Wait 30 to 60 seconds until the stencil becomes tacky but is no longer wet. Then, place the mold on a paper towel inside a fume hood and use clean, non-latex gloves to carefully pick up the stencil without disturbing the adhesive. Place the adhesive side of the stencil onto the mold and run one finger firmly across the stencil to flatten it, ensuring uniform contact with the mold.
Next, using painter's tape, tape the edges of the stencil to the mold. For digital image correlation, or DIC speckle mold, place the mold on a paper towel inside a fume hood with the mold cavity surface facing up. Keep the spray nozzle approximately 30 centimeters away from the mold and apply one coat of mold release to the mold in a smooth, continuous motion.
Inside a fume hood, use a funnel or a small spoon to transfer approximately 10 milliliters of fine powder into a test tube. Add isopropyl alcohol to the test tube to bring the total volume to 45 milliliters. Seal the test tube and shake it vigorously to mix the suspension.
Now, re-shake the prepared suspension to re-homogenize the contents and fill the airbrush container until it is 75%full with the suspension. Turn on the air compressor and confirm the air pressure is set between 1.38 and 1.72 bar or 20 to 25 pounds per square inch. Inside the fume hood, position the mold with the adhered stencil at a slightly off-vertical angle and aim the airbrush slightly off to the side of the mold to ensure the spray initiates before reaching the mold.
Then, pull the airbrush trigger back gently to begin spraying. Smoothly apply the first coat of the suspension, keeping the nozzle approximately 30 centimeters from the surface and moving in a continuous motion. After the first coat, release the airbrush trigger and observe the surface for uniform distribution of the fine particle suspension.
If needed, apply additional layers across the stencil and mold surface. Wait until the fine particles are visibly dry before removing the stencil and ensure a minimum drying time of 180 to 300 seconds.
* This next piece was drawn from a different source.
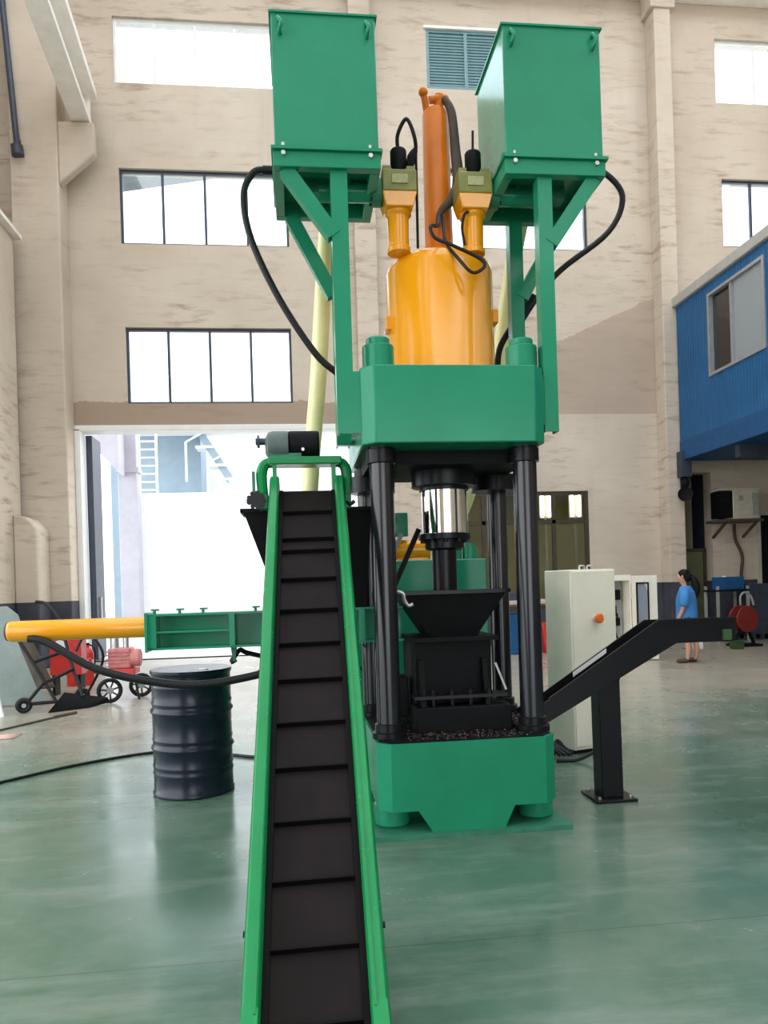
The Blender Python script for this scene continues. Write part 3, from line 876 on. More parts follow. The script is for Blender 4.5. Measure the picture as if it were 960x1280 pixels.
# side hoses to the tanks
B().tube([(-.06, 4.95, 4.16), (-.12, 4.95, 4.165), (-.205, 4.95, 4.14), (-.268, 4.95, 3.99), (-.226, 4.95, 3.71), (-.058, 4.95, 3.33), (.16, 4.97, 2.99), (.30, 5.0, 2.87)], .022, n=10).build('tank_hose', 'rubber', pr)
B().cyl((-.14, 4.95, 4.162), (-.05, 4.95, 4.162), .030, n=12).build('hose_fitting', 'black_steel', pr)
B().tube([(1.92, 5.0, 4.22), (2.02, 5.0, 4.26), (2.175, 5.0, 4.245), (2.302, 5.0, 4.085), (2.195, 5.0, 3.84), (1.845, 5.0, 3.57), (1.66, 5.04, 3.36), (1.52, 5.14, 3.13)], .020, n=10).build('tank_hose', 'rubber', pr)
B().tube([(1.70, 5.14, 3.45), (1.60, 5.16, 3.32), (1.47, 5.2, 3.12), (1.44, 5.2, 2.96)], .022, n=10).build('tank_hose', 'rubber', pr)
# metal chips lying on the base
ch = B()
rnd = random.Random(3)
def chip(b, x, y, z, s):
    v = [Vector((rnd.uniform(-s, s), rnd.uniform(-s, s), rnd.uniform(0, s))) + Vector((x, y, z)) for _ in range(4)]
    b._add(v, [(0, 1, 2), (0, 2, 3), (0, 3, 1), (1, 3, 2)])
for _ in range(500):
    x, y = rnd.uniform(.62, 1.38), rnd.uniform(4.36, 4.60) if rnd.random() < .7 else rnd.uniform(4.4, 5.3)
    if .69 < x < 1.31 and y > 4.585:
        x = rnd.uniform(1.31, 1.44)
        y = rnd.uniform(4.66, 5.2)
    if math.hypot(x - 1.412, y - 4.55) < .11 or math.hypot(x - .525, y - 4.55) < .11:
        continue
    chip(ch, x, y, .550, .009)
for _ in range(300):
    chip(ch, rnd.gauss(1.335, .02), rnd.gauss(4.72, .03), .550 + abs(rnd.gauss(0, .03)), .012)
tag(ch.build('metal_chips', 'chips', kind='stuff'), 'reddish metal chips scattered over the top of the green base', 'chips')

# ================================================================== POWER UNIT BEHIND
pu = thing('hydraulic_power_unit', 'green hydraulic power unit box standing behind the press columns', 'power unit', (1.0, 6.4, 0))
B().box(.60, 1.52, 6.0, 7.0, .12, 1.655).build('tank_box', 'green', pu, bevel=.01)
B().box(.40, .60, 6.02, 6.9, .12, 1.20).build('side_box', 'green', pu, bevel=.01)
for x in (.46, 1.46):
    for y in (6.1, 6.9):
        B().box(x - .04, x + .04, y - .04, y + .04, 0, .12).build('foot', 'foot_green', pu)
B().box(.38, .58, 5.94, 6.06, 1.24, 1.28).box(.52, .57, 5.95, 6.05, .9, 1.42).box(.40, .46, 5.96, 6.04, 1.28, 1.36).build('side_bracket', 'green', pu)
B().cyl((.80, 6.25, 1.75), (1.10, 6.25, 1.75), .085, n=24).box(.82, 1.08, 6.18, 6.32, 1.652, 1.68).build('motor', 'yellow', pu)
B().cyl((.72, 6.25, 1.80), (.80, 6.25, 1.80), .12, n=24).cyl((.86, 6.2, 1.86), (.86, 6.2, 2.05), .06, n=16).build('pump_head', 'foot_green', pu)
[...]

Then, remove the painter's tape from the top shorter edge of the mold and slowly pull the tape upward to detach the stencil from the mold in one smooth motion.
After turning on the air compressor, position the mold without any stencil at a slightly off-vertical angle for a perpendicular spray application inside the fume hood. To test the airbrush, compress the trigger briefly while spraying onto a spare sheet of paper. Confirm that the resulting speckle pattern is spatially random and of suitable size for the experimental imaging setup.
Now, flick the trigger over the mold to apply the speckle pattern on its surface and wait for at least 180 to 300 seconds until the fine particles are visibly dry. Finally, assemble the mold in preparation for the injection molding process, or store them for a few days prior to injection molding. Following curing of the silicone elastomers, molds can be easily removed.
The patterns or speckles initially sprayed on the molds transfer to the finished elastomer surface with high fidelity. Specimens created for mechanical testing included various geometries, such as plates, cylinders, and cubes with contrasting grid and speckle patterns on opposite surfaces, including white plates with black grids, black plates with white grids, and plates with blue grids. The pattern that adheres to the silicone specimen during curing can be any shape or color.
The pattern does not come off and can be used repeatedly in large deformation experiments. Optical tracking design patterns included grid patterns, sparse DIC speckle patterns, and dense speckle patterns for varying strain measurement needs. Digital image correlation analysis under increasing global strain displayed progressive local displacement in the vertical direction, visualized by a heat map with colors ranging from red to blue.
This study presents a reliable method for applying permanent markings on silicone surfaces, crucial for tracking large deformations in elastomers. The technique ensures that markings remain intact during mechanical and magnetic loading, facilitating accurate optical tracking.